Thierry Fournier
Text about the Closed Circuit performance.
First of the seven performances that make up Outside Lectures, Closed Circuit suggests a spatial configuration and a specific relationship with the audience right from the outset. Audience members are invited to sit down in a somewhat circular arrangement, adjusted each time to the location. As with all of Outside Lecture‘s set-ups, Closed Circuit‘s very medium—the television set—is in plain sight. Set to TF1, it is on when spectators enter the room, and positioned such that they can only see the image when they enter the space, its back facing them when seated. An empty chair stands in front of the TV set. The sound is turned up; it’s 7.45pm. The audience waits a good five minutes, facing a television set that pumps out the usual pre-prime-time shows at an almost unbearable volume: artless miniseries, advertisements, like in a bar when it’s football time or in a retirement home’s common quarters. At 7.50pm, the performer quickly enters the room and sits facing the TV, followed by its guard cum technician who plugs a pair of headphones into the TV set and puts them over the performer’s ears. From this moment on, the only thing the audience will hear or see is the performer and their voice, deprived of both the station’s sound and image.
The performance lasts roughly 12 minutes, enough time to cover ads, the weather, ads again, and then the intro sequence to the 8pm TV news bulletin and presentation of the first item. During this time and in a continuous manner, the performer must repeat everything they hear and describe absolutely everything they see. The task is, of course, physically impossible given the audio and visual information’s density, ubiquity and simultaneousness. A simple protocol has been established, which in short means giving priority to the visual: don’t miss a single spoken message, describe visuals as soon as the voice cuts off, even if its only momentary; break off speaking as soon as a new shot appears to describe it, even if the previous description has not finished. It’s worth remarking that in this context and with this protocol, even the performer cannot hear what she’s saying, having been reduced to a mere reflex mechanism linking cognition and description. Perception’s central apparatus kicks in after this, to establish a spontaneous hierarchy of the most striking visual and audio elements. Via their description, it produces a kind of “perceptual summary” of this extremely dense and chaotic moment in the televised day: a constant semantic grinding, yet one from which ever-comprehensible voices, subjects and images curiously emerge. What’s more, talking with headphones on, the performer tends to scream rather than speak and thus becomes a sort of living loud-speaker, availing the public of the continuous chaos of stimuli that she ingurgitates, becoming the human relay for content that is always imposed from without. After a twelve-minute sprint, at roughly 8.03pm, the guard cum technician who had remained at his post on the chair during the performance, gets up and quickly makes his way towards the performer, breaking the exercise off abruptly with the press of a button on the TV remote. The flow ceases, the headphones are put away; the performer rests for a moment before going onto the next performance.

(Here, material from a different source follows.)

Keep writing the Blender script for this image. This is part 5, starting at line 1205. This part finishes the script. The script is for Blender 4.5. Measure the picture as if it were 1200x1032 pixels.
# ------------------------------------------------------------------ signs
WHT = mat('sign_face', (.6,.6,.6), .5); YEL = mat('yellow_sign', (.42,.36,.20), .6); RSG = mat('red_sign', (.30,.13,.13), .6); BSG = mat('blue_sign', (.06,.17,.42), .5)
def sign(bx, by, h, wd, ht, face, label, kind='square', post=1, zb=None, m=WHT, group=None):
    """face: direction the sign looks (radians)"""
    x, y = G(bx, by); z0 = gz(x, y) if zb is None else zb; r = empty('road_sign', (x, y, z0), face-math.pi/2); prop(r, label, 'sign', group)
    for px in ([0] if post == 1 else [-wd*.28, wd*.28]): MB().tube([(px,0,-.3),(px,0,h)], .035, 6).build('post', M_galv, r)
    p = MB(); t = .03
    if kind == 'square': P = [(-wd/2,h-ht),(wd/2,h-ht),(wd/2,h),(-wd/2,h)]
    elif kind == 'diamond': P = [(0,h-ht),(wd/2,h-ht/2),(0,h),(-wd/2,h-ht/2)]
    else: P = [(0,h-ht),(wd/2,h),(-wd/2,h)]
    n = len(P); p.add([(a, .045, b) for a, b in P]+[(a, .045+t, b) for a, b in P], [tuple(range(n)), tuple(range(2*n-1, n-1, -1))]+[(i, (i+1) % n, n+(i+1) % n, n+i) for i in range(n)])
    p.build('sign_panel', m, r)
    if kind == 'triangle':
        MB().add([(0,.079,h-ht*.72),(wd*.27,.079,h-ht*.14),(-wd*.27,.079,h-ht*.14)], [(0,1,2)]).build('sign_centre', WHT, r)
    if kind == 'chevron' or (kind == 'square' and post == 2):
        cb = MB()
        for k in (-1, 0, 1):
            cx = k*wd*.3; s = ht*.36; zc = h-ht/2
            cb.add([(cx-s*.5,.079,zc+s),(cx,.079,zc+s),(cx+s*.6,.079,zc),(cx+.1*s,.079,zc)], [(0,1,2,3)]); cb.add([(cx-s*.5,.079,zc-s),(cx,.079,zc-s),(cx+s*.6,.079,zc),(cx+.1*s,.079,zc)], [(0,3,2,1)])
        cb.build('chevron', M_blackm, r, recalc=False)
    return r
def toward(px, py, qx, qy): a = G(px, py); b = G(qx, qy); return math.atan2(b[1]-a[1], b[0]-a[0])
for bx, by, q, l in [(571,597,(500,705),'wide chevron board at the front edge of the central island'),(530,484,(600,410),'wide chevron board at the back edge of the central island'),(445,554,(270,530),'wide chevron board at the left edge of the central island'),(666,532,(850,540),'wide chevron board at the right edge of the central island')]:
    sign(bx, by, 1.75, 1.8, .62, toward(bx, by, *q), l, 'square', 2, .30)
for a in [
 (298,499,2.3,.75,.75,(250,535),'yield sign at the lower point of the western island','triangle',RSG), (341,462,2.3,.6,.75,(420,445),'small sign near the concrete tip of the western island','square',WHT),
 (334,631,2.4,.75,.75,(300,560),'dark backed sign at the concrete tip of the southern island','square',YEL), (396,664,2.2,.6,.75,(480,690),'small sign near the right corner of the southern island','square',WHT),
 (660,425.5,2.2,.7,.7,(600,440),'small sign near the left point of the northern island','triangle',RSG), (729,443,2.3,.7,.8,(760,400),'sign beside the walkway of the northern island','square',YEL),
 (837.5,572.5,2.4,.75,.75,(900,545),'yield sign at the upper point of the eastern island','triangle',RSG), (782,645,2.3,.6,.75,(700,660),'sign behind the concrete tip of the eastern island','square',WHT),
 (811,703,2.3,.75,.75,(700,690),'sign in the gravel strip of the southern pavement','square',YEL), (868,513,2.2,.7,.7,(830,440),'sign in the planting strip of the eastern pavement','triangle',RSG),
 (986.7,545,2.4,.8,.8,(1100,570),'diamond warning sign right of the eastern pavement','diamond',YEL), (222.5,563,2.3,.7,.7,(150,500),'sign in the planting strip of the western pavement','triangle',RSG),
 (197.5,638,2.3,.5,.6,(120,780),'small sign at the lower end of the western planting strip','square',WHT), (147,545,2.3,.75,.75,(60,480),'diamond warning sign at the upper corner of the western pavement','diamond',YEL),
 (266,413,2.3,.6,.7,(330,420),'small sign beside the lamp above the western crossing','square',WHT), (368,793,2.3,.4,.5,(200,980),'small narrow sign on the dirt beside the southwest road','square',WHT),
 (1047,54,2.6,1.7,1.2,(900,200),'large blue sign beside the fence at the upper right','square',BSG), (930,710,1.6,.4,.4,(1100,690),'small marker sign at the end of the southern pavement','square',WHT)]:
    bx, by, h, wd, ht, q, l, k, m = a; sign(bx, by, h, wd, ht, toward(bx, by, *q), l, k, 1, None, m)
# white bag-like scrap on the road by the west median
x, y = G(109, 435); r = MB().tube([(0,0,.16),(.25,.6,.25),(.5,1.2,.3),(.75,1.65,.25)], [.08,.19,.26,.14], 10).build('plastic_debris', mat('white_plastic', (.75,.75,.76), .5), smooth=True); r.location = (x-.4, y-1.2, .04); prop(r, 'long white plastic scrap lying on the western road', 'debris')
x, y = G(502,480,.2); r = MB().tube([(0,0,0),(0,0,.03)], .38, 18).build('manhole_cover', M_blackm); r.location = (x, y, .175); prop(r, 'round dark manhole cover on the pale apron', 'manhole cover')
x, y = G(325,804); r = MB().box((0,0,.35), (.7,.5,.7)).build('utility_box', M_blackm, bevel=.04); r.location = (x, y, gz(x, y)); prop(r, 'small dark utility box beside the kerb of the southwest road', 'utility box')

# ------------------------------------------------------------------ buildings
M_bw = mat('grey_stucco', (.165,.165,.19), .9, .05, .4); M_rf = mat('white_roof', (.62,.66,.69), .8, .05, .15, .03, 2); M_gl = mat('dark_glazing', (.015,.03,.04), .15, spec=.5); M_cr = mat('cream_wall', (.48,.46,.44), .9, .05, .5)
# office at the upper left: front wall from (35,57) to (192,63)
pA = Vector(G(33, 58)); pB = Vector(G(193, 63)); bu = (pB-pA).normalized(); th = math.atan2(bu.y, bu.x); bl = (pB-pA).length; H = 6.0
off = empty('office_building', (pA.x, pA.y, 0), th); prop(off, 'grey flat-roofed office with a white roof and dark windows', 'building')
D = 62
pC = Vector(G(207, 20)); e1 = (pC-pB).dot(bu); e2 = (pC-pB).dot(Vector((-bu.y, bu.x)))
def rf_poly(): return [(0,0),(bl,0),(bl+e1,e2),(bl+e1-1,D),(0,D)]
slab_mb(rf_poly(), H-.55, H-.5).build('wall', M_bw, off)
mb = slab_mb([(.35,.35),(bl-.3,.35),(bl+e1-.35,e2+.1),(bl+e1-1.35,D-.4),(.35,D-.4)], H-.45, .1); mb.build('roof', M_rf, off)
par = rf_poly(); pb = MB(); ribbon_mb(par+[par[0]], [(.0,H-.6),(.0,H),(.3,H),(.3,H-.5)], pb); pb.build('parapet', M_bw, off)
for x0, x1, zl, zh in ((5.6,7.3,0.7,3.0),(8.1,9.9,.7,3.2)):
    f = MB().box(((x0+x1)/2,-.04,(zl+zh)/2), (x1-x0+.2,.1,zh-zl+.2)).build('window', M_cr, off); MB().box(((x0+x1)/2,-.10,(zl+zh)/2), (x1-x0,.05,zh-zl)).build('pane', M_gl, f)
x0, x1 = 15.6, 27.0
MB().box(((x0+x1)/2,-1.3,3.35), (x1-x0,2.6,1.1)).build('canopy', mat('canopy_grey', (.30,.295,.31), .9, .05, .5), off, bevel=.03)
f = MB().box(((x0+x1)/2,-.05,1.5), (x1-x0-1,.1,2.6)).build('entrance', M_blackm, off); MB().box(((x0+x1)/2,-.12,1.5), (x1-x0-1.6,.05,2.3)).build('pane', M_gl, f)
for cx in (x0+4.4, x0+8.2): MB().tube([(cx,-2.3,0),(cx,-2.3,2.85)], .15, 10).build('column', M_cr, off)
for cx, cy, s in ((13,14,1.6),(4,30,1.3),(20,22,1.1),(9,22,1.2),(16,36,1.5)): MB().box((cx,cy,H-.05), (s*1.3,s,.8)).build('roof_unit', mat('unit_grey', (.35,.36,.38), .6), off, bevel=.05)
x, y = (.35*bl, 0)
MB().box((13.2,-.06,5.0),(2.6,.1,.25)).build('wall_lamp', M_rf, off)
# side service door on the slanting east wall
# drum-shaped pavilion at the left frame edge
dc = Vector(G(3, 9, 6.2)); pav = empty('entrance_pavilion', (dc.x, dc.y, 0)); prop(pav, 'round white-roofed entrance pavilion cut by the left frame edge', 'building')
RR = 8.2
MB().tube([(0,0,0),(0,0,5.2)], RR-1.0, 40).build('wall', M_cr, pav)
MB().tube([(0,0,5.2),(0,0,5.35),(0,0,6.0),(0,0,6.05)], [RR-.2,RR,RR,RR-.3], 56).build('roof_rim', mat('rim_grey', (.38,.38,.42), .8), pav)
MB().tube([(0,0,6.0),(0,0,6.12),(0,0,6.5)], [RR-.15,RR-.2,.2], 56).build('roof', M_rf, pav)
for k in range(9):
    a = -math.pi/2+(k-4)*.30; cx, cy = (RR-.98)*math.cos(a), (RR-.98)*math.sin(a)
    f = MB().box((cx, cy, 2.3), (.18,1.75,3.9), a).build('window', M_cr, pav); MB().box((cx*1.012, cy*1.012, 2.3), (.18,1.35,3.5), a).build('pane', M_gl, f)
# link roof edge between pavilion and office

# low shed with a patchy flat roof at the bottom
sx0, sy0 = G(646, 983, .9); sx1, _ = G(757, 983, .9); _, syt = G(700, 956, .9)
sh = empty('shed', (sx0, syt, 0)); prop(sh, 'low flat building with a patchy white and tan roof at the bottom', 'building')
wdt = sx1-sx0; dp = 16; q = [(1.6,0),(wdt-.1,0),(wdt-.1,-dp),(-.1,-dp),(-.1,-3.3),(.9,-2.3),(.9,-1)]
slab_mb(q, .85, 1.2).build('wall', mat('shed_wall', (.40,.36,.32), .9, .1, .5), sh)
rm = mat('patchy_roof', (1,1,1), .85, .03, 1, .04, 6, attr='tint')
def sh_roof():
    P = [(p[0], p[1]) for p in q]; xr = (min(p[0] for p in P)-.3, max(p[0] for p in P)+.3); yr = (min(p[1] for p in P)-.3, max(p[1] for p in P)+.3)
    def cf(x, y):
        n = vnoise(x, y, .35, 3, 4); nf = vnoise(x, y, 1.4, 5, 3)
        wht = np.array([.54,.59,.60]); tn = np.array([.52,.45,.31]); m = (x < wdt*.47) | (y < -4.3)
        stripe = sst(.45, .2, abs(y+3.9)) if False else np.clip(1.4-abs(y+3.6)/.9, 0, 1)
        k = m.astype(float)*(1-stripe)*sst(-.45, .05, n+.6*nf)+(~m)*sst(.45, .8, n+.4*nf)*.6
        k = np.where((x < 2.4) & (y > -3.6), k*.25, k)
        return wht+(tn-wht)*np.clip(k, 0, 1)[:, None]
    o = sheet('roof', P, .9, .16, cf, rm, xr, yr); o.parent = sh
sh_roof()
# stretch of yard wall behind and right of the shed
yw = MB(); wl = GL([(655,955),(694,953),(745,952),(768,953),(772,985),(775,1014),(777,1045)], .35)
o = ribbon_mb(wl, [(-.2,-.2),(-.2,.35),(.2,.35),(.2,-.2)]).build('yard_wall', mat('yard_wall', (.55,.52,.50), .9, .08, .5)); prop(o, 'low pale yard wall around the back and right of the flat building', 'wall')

A form of “writing” is thus constructed on the fly, in real time, from the television’s raw content, in the absurd haste of live broadcasting, ousted with extreme violence onto the TV viewer. In turn, the mental and physical tension needed for this exercise produces a relatively accurate portrayal of the television vacuuming the performer’s “available intellect” (cerveau disponible—see note). The exercise could also be described as the converse application of Jean-Luc Godard’s adage (“The only thing to be done with the TV news bulletin is to play it twice”). By reducing the performer to a sort of funnel, shouldering all voices and images alone, the set-up also suggests that this general flow could be the product of one voice or in the least of one thought; as if the television itself was an author and therefore that the question of who is speaking could—and should—be raised.
(1) Who could forget the following statement from a 2004 interview of Patrick Le Lay, then managing director of TF1: “There are many ways to talk about television. But from a business perspective let’s be realistic: at bottom, TF1’s business is to help Coca-Cola, for instance, sell its products. […] For an advertiser’s message to get through, TV viewers’ brains need to be available. The purpose of our shows is to make these brains available, in other words to entertain them, relax them to prepare them in between two messages. What we sell to Coca-Cola is available human brain time.” Translated from Les dirigeants face au changement, Éditions du Huitième jour, 2004.